Lo mismo pasa con los tiempos verbales. En catalán, va arribar significa “llegó”, aunque parezca una estructura de futuro. Originalmente, fue la perífrasis anar a arribar (“ir a llegar”), pero el uso la recicló para narrar el pasado: así nació el pasado perifrástico. En español tenemos el futuro histórico (“Colón llegará a América en 1492”), donde llegará, en apariencia futuro, refuerza un sentido más dramático del pasado. Ese llegará proviene de llegar + ha (~ ha de llegar), una fusión que se solidificó en varios idiomas romance. En inglés se teoriza que ocurrió algo similar: el auxiliar did se integró al verbo y dio origen al sufijo -ed: talk + didtalked.

La historia es cíclica: lo que comienza como expresión perifrástica, circunstancial o enfática, termina convertida en regla. No por decreto, sino porque la lengua, a fuerza de repetirse, forja su propia gramática.

Pero no lo olvidemos: la gramática también es ideología. Decide quién “habla y escribe bien” y quién “habla y escribe mal”, quién es confiable y quién provoca risas por decir haiga o ansina —formas legítimas durante generaciones en castellano normativo, aún vigentes en el español rural y en el judeoespañol. La norma gramatical puede tender puentes… pero también levantar muros.

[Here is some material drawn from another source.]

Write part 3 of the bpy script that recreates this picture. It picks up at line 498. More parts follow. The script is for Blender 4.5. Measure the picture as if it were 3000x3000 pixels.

En resumen, la gramática no es un conjunto neutro de reglas, sino una negociación constante—y profundamente desigual—entre el habla popular y las instituciones de poder. A veces gana la academia; muchas otras, el pueblo se sale con las suyas a pesar de la academia. Pero muchos de los adverbios, tiempos verbales y sufijos que hoy consideramos incuestionables… alguna vez también fueron "errores", invenciones o "barbarismos". Como ocurre hoy con frases como ocupo que me prestes 500 pesos, que siguen siendo objeto de burla o descalificación pese a su uso cotidiano y correcto en determinadas áreas geográficas, según, incluso, la RAE. Porque toda regla, antes de ser norma, fue anomalía. Si no fuera así, aún hablaríamos, no latín… sino protoindoeuropeo.